Work required:
Look through the lines below and state how many hold the word "scene". Write only the number.

┌──

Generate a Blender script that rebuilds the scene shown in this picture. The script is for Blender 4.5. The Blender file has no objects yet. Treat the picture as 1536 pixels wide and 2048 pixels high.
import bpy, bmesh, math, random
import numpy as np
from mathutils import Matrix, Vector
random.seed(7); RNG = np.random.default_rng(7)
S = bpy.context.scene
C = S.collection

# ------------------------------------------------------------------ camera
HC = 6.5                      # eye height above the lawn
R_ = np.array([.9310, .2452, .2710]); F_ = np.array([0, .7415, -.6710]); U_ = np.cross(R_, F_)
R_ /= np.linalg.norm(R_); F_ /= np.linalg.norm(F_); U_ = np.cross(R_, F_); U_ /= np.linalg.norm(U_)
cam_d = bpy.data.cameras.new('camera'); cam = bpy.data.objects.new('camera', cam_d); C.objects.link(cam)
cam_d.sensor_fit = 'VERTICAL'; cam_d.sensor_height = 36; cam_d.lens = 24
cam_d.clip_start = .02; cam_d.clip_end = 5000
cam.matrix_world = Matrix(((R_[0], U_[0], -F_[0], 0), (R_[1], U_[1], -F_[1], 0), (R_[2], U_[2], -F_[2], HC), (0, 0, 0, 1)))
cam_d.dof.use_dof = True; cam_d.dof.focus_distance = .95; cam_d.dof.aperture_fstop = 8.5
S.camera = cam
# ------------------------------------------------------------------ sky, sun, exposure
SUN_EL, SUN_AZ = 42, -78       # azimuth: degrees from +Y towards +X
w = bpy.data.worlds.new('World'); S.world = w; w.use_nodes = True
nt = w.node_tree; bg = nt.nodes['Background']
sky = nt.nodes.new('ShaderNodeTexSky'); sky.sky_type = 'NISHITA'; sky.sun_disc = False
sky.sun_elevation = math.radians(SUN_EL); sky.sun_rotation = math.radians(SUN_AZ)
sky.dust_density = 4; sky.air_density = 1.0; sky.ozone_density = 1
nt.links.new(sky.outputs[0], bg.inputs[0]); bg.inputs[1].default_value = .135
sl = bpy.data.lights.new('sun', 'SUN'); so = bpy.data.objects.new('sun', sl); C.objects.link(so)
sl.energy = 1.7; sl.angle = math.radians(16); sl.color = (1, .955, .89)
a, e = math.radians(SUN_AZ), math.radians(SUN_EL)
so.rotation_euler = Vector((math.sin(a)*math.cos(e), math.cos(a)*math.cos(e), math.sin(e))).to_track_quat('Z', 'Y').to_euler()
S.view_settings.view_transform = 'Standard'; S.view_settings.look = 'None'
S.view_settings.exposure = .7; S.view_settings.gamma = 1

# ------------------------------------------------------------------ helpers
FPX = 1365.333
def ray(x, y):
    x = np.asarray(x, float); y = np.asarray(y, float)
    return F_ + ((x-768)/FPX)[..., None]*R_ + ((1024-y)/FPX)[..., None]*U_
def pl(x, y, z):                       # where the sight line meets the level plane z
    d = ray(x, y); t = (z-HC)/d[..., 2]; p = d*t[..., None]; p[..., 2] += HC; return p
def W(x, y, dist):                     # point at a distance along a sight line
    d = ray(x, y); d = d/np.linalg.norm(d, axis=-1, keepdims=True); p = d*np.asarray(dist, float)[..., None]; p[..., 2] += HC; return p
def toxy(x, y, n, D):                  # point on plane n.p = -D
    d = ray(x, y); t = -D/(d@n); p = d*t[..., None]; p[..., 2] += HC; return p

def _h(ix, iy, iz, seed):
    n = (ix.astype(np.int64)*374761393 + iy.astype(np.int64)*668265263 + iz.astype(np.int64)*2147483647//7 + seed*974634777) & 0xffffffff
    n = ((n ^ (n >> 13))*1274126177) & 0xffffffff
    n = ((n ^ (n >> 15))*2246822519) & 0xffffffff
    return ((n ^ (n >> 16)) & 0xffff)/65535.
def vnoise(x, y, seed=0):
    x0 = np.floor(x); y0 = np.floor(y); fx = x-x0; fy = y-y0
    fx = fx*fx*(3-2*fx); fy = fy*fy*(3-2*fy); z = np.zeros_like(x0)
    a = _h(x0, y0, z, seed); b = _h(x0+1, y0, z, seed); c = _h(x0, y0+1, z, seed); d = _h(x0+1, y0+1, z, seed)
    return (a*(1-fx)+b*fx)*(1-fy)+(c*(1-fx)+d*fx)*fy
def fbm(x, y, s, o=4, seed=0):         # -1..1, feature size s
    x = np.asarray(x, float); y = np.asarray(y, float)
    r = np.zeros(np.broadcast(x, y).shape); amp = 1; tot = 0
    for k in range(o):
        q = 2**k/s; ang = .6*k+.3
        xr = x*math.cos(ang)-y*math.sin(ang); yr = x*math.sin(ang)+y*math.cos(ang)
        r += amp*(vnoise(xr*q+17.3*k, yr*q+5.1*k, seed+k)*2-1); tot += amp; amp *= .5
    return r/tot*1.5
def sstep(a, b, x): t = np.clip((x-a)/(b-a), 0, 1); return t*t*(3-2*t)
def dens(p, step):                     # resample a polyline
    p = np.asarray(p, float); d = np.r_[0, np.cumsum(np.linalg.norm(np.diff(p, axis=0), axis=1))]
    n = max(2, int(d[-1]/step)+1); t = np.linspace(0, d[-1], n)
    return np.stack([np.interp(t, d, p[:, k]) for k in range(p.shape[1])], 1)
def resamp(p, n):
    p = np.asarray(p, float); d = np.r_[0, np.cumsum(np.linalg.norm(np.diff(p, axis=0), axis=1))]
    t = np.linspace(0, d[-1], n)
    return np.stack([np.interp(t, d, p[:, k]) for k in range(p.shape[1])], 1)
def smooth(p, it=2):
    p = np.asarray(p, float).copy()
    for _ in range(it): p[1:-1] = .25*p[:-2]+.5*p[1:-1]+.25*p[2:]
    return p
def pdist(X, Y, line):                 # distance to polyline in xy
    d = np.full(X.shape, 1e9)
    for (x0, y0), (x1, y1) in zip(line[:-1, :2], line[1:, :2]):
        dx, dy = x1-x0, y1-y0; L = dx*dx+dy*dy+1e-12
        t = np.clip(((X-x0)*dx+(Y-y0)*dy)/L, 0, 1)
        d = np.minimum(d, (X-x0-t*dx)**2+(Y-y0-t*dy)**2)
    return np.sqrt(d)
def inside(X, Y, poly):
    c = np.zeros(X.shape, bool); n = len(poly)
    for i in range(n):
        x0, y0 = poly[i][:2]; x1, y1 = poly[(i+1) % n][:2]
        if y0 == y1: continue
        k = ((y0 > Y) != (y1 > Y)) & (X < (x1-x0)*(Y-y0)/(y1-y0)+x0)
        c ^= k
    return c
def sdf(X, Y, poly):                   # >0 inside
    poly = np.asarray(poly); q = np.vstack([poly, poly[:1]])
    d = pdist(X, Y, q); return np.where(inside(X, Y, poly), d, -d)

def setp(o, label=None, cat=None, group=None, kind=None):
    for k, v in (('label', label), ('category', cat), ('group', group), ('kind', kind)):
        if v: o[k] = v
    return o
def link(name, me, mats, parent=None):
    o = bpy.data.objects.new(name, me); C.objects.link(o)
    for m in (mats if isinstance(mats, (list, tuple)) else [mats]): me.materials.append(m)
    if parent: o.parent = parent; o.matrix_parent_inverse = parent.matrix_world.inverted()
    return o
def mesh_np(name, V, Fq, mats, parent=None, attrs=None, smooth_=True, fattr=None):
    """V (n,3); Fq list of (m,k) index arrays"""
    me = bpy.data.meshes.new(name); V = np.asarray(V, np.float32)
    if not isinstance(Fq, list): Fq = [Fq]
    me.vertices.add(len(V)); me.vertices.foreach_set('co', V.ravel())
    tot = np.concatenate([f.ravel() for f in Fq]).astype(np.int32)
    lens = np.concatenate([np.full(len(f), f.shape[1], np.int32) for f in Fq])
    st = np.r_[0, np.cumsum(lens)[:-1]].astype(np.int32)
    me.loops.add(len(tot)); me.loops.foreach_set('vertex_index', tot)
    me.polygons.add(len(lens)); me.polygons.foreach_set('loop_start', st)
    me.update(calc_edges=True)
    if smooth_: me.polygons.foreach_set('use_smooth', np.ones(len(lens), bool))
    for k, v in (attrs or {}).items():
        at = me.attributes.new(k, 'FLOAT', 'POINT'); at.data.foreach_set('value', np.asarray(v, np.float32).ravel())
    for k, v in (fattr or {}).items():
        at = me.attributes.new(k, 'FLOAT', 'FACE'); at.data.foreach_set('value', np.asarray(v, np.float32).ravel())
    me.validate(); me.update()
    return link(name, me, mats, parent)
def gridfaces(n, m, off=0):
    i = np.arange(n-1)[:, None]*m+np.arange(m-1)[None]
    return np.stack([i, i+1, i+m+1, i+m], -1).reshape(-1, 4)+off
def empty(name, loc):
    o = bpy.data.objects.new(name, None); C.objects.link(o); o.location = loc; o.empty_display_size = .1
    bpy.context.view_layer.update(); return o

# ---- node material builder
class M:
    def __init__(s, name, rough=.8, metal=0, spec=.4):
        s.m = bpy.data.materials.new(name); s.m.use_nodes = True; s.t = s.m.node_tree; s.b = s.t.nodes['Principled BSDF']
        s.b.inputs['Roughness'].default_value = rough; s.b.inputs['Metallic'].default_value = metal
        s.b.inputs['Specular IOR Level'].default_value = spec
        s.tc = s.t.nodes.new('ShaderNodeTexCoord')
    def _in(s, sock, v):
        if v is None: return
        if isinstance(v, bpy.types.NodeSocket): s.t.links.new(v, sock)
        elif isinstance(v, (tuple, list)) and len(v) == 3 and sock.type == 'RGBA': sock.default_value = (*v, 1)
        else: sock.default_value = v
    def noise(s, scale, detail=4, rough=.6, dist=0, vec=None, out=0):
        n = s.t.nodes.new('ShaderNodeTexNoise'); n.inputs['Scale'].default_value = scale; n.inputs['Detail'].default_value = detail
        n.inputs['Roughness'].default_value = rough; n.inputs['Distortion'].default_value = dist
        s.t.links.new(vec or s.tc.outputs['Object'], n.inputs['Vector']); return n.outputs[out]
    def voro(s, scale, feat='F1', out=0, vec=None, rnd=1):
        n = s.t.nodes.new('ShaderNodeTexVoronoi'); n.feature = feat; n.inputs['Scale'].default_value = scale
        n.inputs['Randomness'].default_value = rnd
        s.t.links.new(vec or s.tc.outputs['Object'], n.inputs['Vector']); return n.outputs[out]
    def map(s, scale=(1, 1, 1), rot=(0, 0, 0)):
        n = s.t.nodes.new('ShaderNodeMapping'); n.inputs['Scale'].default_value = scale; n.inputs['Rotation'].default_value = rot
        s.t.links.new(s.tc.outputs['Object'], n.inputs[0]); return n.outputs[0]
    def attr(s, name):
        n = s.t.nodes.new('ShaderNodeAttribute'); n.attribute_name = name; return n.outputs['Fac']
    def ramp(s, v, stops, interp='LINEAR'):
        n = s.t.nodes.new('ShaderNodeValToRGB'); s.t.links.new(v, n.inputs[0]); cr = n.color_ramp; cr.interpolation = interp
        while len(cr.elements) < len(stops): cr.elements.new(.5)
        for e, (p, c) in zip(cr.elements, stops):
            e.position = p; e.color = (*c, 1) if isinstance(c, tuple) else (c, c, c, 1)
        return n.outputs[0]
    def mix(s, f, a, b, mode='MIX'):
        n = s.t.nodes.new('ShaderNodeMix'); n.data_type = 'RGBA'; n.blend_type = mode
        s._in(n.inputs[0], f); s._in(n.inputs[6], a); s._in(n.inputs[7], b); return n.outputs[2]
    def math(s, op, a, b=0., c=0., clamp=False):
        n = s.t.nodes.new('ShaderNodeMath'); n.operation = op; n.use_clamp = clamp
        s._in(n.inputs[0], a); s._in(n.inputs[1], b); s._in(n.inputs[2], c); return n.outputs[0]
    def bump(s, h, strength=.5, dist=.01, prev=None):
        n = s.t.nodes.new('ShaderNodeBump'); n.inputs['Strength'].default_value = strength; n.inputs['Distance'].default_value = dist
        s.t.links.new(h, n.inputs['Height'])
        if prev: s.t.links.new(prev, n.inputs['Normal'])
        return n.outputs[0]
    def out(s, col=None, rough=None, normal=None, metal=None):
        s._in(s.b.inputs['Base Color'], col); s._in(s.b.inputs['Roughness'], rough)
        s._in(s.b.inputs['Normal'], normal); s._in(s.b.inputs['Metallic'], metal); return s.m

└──

Response to the exercise:
2